The event itself was originally conceived as an all-star guest panel to take place on the first day of the spring 2011 semester, for a new course we were introducing, called “A Sculptor’s History of Sculpture.” Having offered to teach the course in its first iteration, my plan had been to launch it with a microhistory of the department itself when I suddenly thought, “What if we could have all the faculty and staff who made this place famous come in, sit around a table in front of the class, and tell the story in their own voices?” In the end it took most of that semester just to find a single day when everyone could show up, not least Joe Seipel, Provost at Savannah College of Art and Design at the time. Just as the term started, we learned that Joe would return to VCU in March as our new dean of the School of the Arts, a most convenient development for the panel. Lester was in Texas, then Spain, not to arrive in Richmond until early April. Harold, Myron, Chuck Henry, and Connie—everyone but Joe retired from the university and busy with work and travel—agreed to a date on Lester’s return.
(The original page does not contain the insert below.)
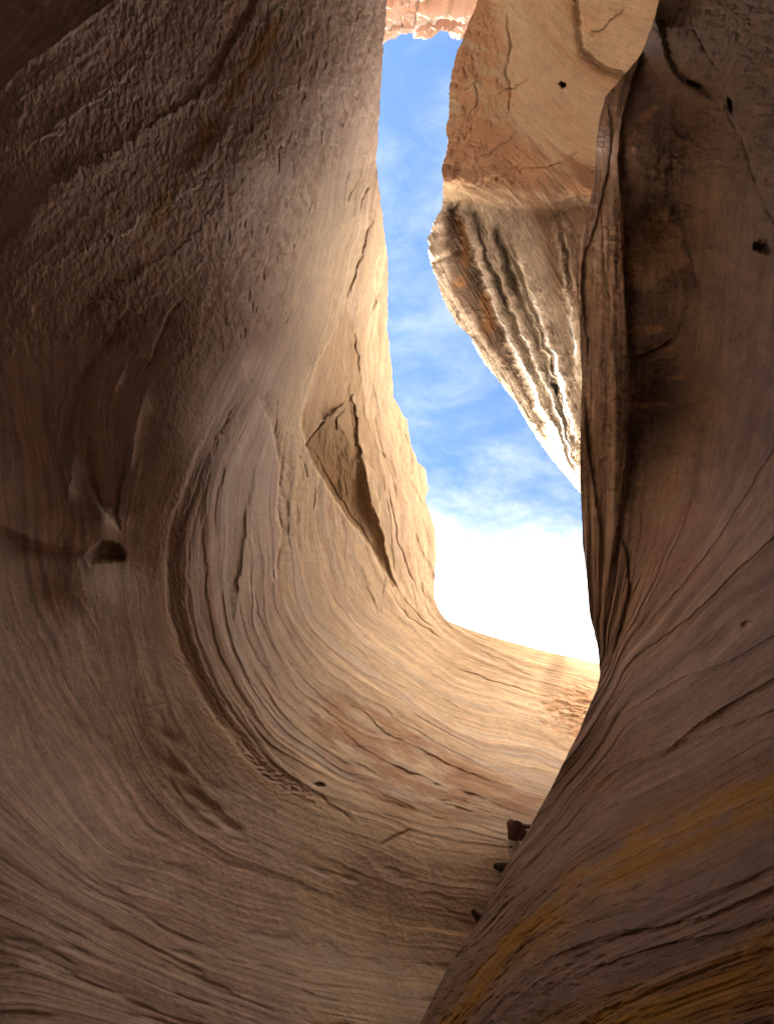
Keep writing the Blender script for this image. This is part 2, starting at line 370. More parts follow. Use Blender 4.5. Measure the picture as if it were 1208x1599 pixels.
    fl = ridged(U / 34 + 0.2 * V / 34, V / 60, o=5, g=.6, seed=31)
    fl2 = fbm(U / 9, V / 20, o=4, g=.65, seed=32)
    r.d += rough * (0.0007 * fl + 0.0017 * fl2 * (.35 + .9 * sst(fbm(U / 90, V / 70, o=3, seed=101), -.3, .5))) + 0.0016 * fbm(U / 8, V / 12, o=3, seed=33) * (1 - sst(V, 500, 700))
    chips = sst(perlin(U / 11, V / 42) + 0.4 * perlin(U / 5, V / 14), .38, .62); r.d += 0.004 * chips * rough * sst(U, 250, 400)
    # flaking ledge zone low on the far wall (reddish)
    zr = [(560,1080),(640,1125),(720,1180),(800,1222),(850,1245),(840,1275),(760,1275),(690,1285),(600,1265),(540,1215),(500,1160),(470,1100)]
    q = r.inside(zr); zone = sst(q, -25, 20)
    flk = ridged((S + warp) * 3.4, T * 1.5, o=5, g=.6, seed=41)
    terr = fbm((S + warp) * 2.0, T * 0.9, o=4, g=.6, seed=44); terr = np.floor(terr * 5) / 5 + 0.2 * sst((terr * 5) % 1.0, 0.6, 1.0)
    r.d += zone * (0.006 * terr + 0.003 * flk)
    for l, h, f in (([(525,1075),(555,1095),(600,1140),(650,1165),(720,1200),(790,1225),(850,1243)], .022, 22),
                    ([(470,1070),(520,1120),(560,1160),(620,1195),(700,1225),(780,1250),(835,1262)], .018, 15),
                    ([(530,1180),(570,1195),(600,1215),(640,1205),(680,1215)], .016, 14), ([(660,1260),(700,1248),(720,1262),(760,1265)], .016, 14),
                    ([(590,1320),(620,1300),(645,1292)], .018, 20), ([(480,1225),(530,1262),(560,1285)], .012, 14)):
        r.step(l, h * .32, f, 1.8, .25, .25)
    r.hole(500, 1227, 8, 4, .02, .2)
    for l in ([(280,1120),(300,1160),(330,1200)],): pass
    for (a, b) in ((272,1200),(300,1240),(330,1262),(262,1150),(360,1290)):
        r.d += 0.007 * np.exp(-(((r.u - a) * .8 + (r.v - b) * .6) / 18) ** 2 - ((-(r.u - a) * .6 + (r.v - b) * .8) / 8) ** 2)
    r.step([(-20,1315),(40,1360),(120,1410),(210,1460),(300,1500)], .003, 22, 4, .1, .3)
    # niche in the pale panel
    def poly_step(poly, h, soft=3, lin=None):
        q = r.inside(poly); m = sst(q, -0.5, soft)
        r.d[:] += m * (h if lin is None else lin)
    r.d += 0
    q1 = [(466,668),(470,640),(484,600),(497,560),(520,520),(540,480),(556,520),(563,582),(572,640),(590,700),(600,760),(566,712),(552,618),(512,650),(478,692)]
    poly_step(q1, 0, 3, 0.085 * np.clip((V - 500) / 130, 0, 1) * (1 - np.clip((U - 466 + .35 * (V - 668)) / 75, 0, 1)))
    q2 = [(474,694),(500,660),(520,640),(548,619),(556,640),(560,690),(570,735),(582,790),(597,830),(604,868),(612,900),(622,916),(612,918),(592,880),(560,832),(530,795),(500,745),(486,722)]
    dn = np.clip(((U - 470) * 0.85 - (V - 690) * 0.53) / 62, -1, 1.2)
    poly_step(q2, 0, 2, (0.150 - 0.130 * np.clip(dn, 0, 1.05)) * (1 - .97 * np.clip((V - 640) / 275, 0, 1)))
    r.step([(548,618),(553,660),(558,690),(570,713)], .012, 9, 2, .1, .1)
    poly_step([(553,696),(566,692),(573,713),(560,718)], -0.006)
    r.ridge([(545,497),(530,540),(516,570),(500,610),(490,650),(478,690)], .025, 9, .2, .1)
    r.ridge([(478,690),(508,652),(548,616)], .02, 6, .1, .1)
    r.step([(543,640),(525,655),(527,670),(540,668)], .01, 8, 1)
    # facets and fractures toward the rim
    for l, h, f in (([(588,330),(576,370),(560,420),(548,460),(538,490)], .045, 30), ([(600,440),(590,470),(575,500)], .02, 20),
                    ([(563,582),(570,640),(592,700),(612,720),(622,760),(615,790)], .018, 16),
                    ([(597,300),(585,340),(582,380)], .02, 12), ([(620,640),(630,680),(628,720)], .02, 10),
                    ([(640,745),(655,770),(668,800)], .02, 12)):
        r.step(l, h * .35, f, 2.5, .25, .25)
    for l, w, h in (([(560,275),(548,300),(540,320)], 2, .02), ([(578,285),(566,310),(562,330),(558,335)], 2.5, .03), ([(545,260),(540,290),(537,315)], 1.5, .02),
                    ([(600,750),(612,800),(622,850),(640,900),(655,930)], 1.8, .016), ([(575,520),(590,530),(594,540)], 1.5, .012),
                    ([(436,615),(432,650),(428,685)], 1.5, .014), ([(475,720),(480,745)], 1.6, .018), ([(492,755),(490,780),(487,800)], 1.4, .014),
                    ([(452,470),(446,520)], 1.2, .01), ([(445,400),(440,380)], 3, .015), ([(560,880),(575,925),(590,950)], 1.5, .012),
                    ([(610,930),(640,965),(690,1000)], 1.6, .012), ([(700,1040),(760,1060),(820,1080),(860,1090)], 1.6, .010),
                    ([(770,1145),(790,1150),(812,1165)], 1.5, .008), ([(600,900),(597,925),(600,930)], 2, .012), ([(735,1010),(790,1035),(830,1060)], 1.4, .008),
                    ([(622,925),(650,960),(680,985)], 1.6, .014), ([(480,690),(510,745),(545,800),(590,868),(608,895)], 2.2, .015),
                    ([(500,870),(520,930),(560,985),(600,1020)], 1.3, .007), ([(545,880),(580,955)], 1.3, .007), ([(545,1000),(600,1055),(660,1090)], 1.3, .008)):
        r.crack(l, w * .7, h * .32)
    pan = sst(U, 430, 470) * (1 - sst(V, 900, 1000)) 
    fc = perlin(U / 60 + V / 200, V / 90 - U / 300); r.d += 0.006 * fc * pan * sst(U, 500, 560); fq = perlin(U / 16 - V / 60, V / 110 + U / 200); r.d += .003 * sst(fq, .1, .22) * pan * sst(U, 500, 560)
    r.d += 0.0022 * fbm(U / 14, V / 30, o=4, g=.6, seed=50) * pan
    r.d += 0.0009 * fbm(X * 5, Y * 5, Z * 5, o=5, g=.65) + .00055 * fbm(X * 24, Y * 24, Z * 24, o=2, g=.7)
    # rough reddish patch at the far right of the bowl
    pt = blob(U, V, 900, 1105, 45, 38); r.d += pt * 0.010 * np.floor(3 * fbm(U / 22, V / 9, o=4, seed=60)) / 3
    D = np.exp(base + r.d); build_A.grid = (U, V, D)
    # --- rock colour ------------------------------------------------
    C = np.zeros(U.shape + (3,), np.float32) + np.array(PINK, np.float32)
    n1 = fbm(X * .6, Y * .6, Z * .6, o=3, seed=70); n2 = fbm(X * 3, Y * 3, Z * 3, o=4, seed=71)
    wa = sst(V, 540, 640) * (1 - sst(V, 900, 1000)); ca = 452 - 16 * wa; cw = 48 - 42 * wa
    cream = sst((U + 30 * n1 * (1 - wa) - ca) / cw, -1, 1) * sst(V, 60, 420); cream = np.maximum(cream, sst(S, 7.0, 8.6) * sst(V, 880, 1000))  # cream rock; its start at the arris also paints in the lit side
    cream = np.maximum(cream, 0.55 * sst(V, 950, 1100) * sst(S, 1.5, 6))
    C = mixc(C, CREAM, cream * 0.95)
    band1 = fbm((S + warp) * 2.4, T * .08, o=3, g=.6, seed=72)
    band2 = fbm((S + warp) * 6.5 + .3 * n1, T * .16, o=3, g=.65, seed=73); mott = fbm(U / 60, V / 60, o=3, seed=76)
    C = mixc(C, PALE, sst(band1, .05, .7) * 0.6); C = mixc(C, (.70,.57,.46), sst(band2 + .5 * mott, .15, .8) * .55)
    sx = S + .35 * warp + .04 * n1; b3 = fbm(sx * 13, T * .10 + S * .2, o=3, g=.7, seed=78); b4 = fbm(sx * 4.2, T * .05, o=4, g=.75, seed=79)
    brk = .5 + .5 * sst(fbm(U / 110, V / 110, o=4, g=.6, seed=95) + .5 * lam1, -.35, .45); C = C * (1 + .34 * brk * np.clip(b3, -1, 1) + .26 * brk * np.clip(b4, -1, 1) + .13 * mott + .28 * np.clip(fbm(sx * 30, T * .35, o=3, g=.65, seed=99), -1, 1))[..., None] ** (1 - .45 * cream * (1 - sst(V, 900, 1100)))[..., None]
    C = mixc(C, (.34,.245,.185), sst(-band2 + .5 * mott, .2, .8) * .45 * (1 - .75 * cream)); C = mixc(C, (.72,.60,.48), .55 * (1 - sst(S, 3.5, 5)) * sst(V, 900, 1200) * sst(fbm((S + warp) * 1.8, T * .9, o=5, g=.65, seed=77), .12, .6))
    C = mixc(C, BROWN, sst(-band1, .05, .6) * 0.45 * (1 - 0.6 * cream))
    C = mixc(C, PALE, sst(sc, .1, .6) * 0.5 * sst(V, 850, 1100) * (1 - sst(S, 4.2, 5)))
    C = mixc(C, (.80,.68,.57), .55 * (gauss(S, 3.55, .28) + .7 * gauss(S, 4.45, .18) + .6 * gauss(S, 1.6, .22)) * sst(V, 800, 950) * sst(fbm(sx * 2.5, T * .8, o=4, g=.6, seed=102), -.5, .3))
    C = mixc(C, PALE, 0.55 * gauss(S, 4.3, .45) * sst(V, 450, 600) + 0.35 * gauss(S, 7.2, .6) * (1 - sst(V, 1000, 1150)))
    C = mixc(C, (.66,.51,.42), .6 * (1 - sst(V, 500, 640)) * (1 - cream))
    redm = (rough * sst(fl2 + n2 * .8, -.3, .6)) * 0.55; C = mixc(C, (0.36,0.215,0.15), redm)
    C = mixc(C, (0.42,0.27,0.16), gauss(S, 4.95 + .10 * n2, .22) * 0.6 * sst(V, 640, 760) * (1 - sst(V, 1200, 1330)))
    C = mixc(C, (0.30,0.20,0.155), gauss(S, 5.5, .30) * 0.35 * (1 - sst(V, 1050, 1250)) * sst(V, 560, 640))
    rib = sst(fbm(sx * 5.5, T * .12, o=2, g=.5, seed=90), .12, .42) * sst(S, 5.3, 5.9) * (1 - sst(S, 8.6, 9.6)) * sst(V, 560, 700)
    C = mixc(C, (.78,.69,.60), .8 * rib)
    zm = zone * sst(fbm(S * 3, T * 1.0, o=4, g=.6, seed=75) + .22, -.2, .5); C = mixc(C, RED, zm * .62)
    C = mixc(C, RED, .5 * sst(blob(U, V, 900, 1110, 60, 50) * (1 + n2), .35, .8) + .35 * sst(blob(U, V, 815, 1262, 90, 28) * (1 + .6 * n2), .4, .9))
    C = mixc(C, (.40,.31,.22), .55 * sst(blob(U + .35 * (V - 1040), V, 868, 1050, 17, 55) * (1 + .5 * n2), .3, .8))
    C = mixc(C, OCHRE, .9 * sst(np.exp(-((U + 0.62 * V - 455) / 17) ** 2) * (1 + 1.1 * n2), .35, .9) * (1 - sst(V, 330, 420)) * sst(V, -40, 60))
    C = mixc(C, (.55,.33,.16), .30 * sst(n2 + band1, .3, 1.0) * cream)
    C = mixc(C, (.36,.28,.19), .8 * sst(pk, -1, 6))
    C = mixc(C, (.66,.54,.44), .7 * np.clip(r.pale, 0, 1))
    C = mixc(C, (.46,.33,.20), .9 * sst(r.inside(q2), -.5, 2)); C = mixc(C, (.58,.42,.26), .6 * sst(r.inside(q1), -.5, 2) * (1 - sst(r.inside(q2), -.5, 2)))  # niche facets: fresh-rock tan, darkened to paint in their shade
    C *= (1 + 0.10 * n2 + 0.06 * lam2)[..., None]
    # --- behind the rim: unseen rock rolls over, raised in the upper rows to block the sun ---------
    th = np.zeros(len(v)); dR = np.gradient(R, v); nx = -1 / np.sqrt(1 + dR ** 2); ny = dR / np.sqrt(1 + dR ** 2)
    ex = []; 
    for rho, k in ((1.0, 1.01), (4, 1.03), (12, 1.07), (32, 1.13), (70, 1.2), (130, 1.28), (220, 1.36)):
        kk = 1 + (k - 1) * np.where(v > 1150, .3, 1) * (1 + 3 * (1 - sst(v, 230, 420))); uu = R + nx * rho; vv = v + ny * rho
        p = unproj(uu, vv, D[:, -1] * kk)
        ex.append(p)
    P = np.concatenate([unproj(U, V, D), np.stack(ex, 1)], 1)
    def ext(a, n): return np.concatenate([a, np.repeat(a[:, -1:], n, 1)], 1)
    C = ext(C, len(ex)); ST = ext(np.stack([S, T, rough], -1), len(ex))
    # continue backwards past the camera: rows at the top, columns at the left
    def grow(P, C, ST):
        r0 = []
        for k in (1, 2, 3, 4, 5):
            f = P[:1].copy(); f[..., 1] = f[..., 1] - (f[..., 1] + 9) * k / 5; f[..., 2] += 0.15 * k; r0.insert(0, f)
        P = np.concatenate(r0 + [P], 0); C = np.concatenate([C[:1]] * 5 + [C], 0); ST = np.concatenate([ST[:1]] * 5 + [ST], 0)
        c0 = []
        for k in (1, 2, 3, 4, 5):
            f = P[:, :1].copy(); f[..., 1] = f[..., 1] - (f[..., 1] + 9) * k / 5; f[..., 0] -= 0.25 * k; c0.insert(0, f)
        P = np.concatenate(c0 + [P], 1); C = np.concatenate([C[:, :1]] * 5 + [C], 1); ST = np.concatenate([ST[:, :1]] * 5 + [ST], 1)
        f = P[-1:].copy(); f[..., 2] = -1.0; P = np.concatenate([P, f], 0); C = np.concatenate([C, C[-1:]], 0); ST = np.concatenate([ST, ST[-1:]], 0)
        return P, C, ST
    P, C, ST = grow(P, C, ST)
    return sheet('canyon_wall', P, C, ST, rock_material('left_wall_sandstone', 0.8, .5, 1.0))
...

Starting with Harold, each of the six spoke for a few minutes by way of introduction, while we projected images of their work on a nearby screen. Once the conversation was off and running, we rolled vintage shots of the old shops and buildings, archival excerpts from a 16 mm film montage made in the department in late 1960s, and images of student works both old and new. Later, editing the video in post-production, Dan Brazda reinserted the images at full resolution for better quality. The conversation itself is uncut, save a few coughs and sneezes. In the audience are junior and senior sculpture majors, graduate students, current department faculty, chair Amy Hauft, and other honorable visitors.

The finished video, “VCU Sculpture: The Formative Years,” focuses on the legacy of the department as it took form and came into its own in the 1960s, ’70s and early ’80s. One day we’ll assemble another panel to take up the story from 1985, with the fifteen-year span of Joe Seipel’s chairmanship, the addition of new faculty members and staff, and “extended media” added to our name. VCU’s graduate program in sculpture was ranked first in the country by U.S. News & World Report in March of 2003. Please see Blackbird’s “Links” section to visit the current website for the Department of Sculpture and Extended Media.

Since we released the edited video in January of 2012, Harold North discovered, at last, the names of the filmmakers who produced the marvelous 16 mm film about the department in the late 1960s, which we found in our archives and excerpted in the video: Kent and Bonnie Hiner. Our retrospective and everlasting thanks to them for the time machine of their attention.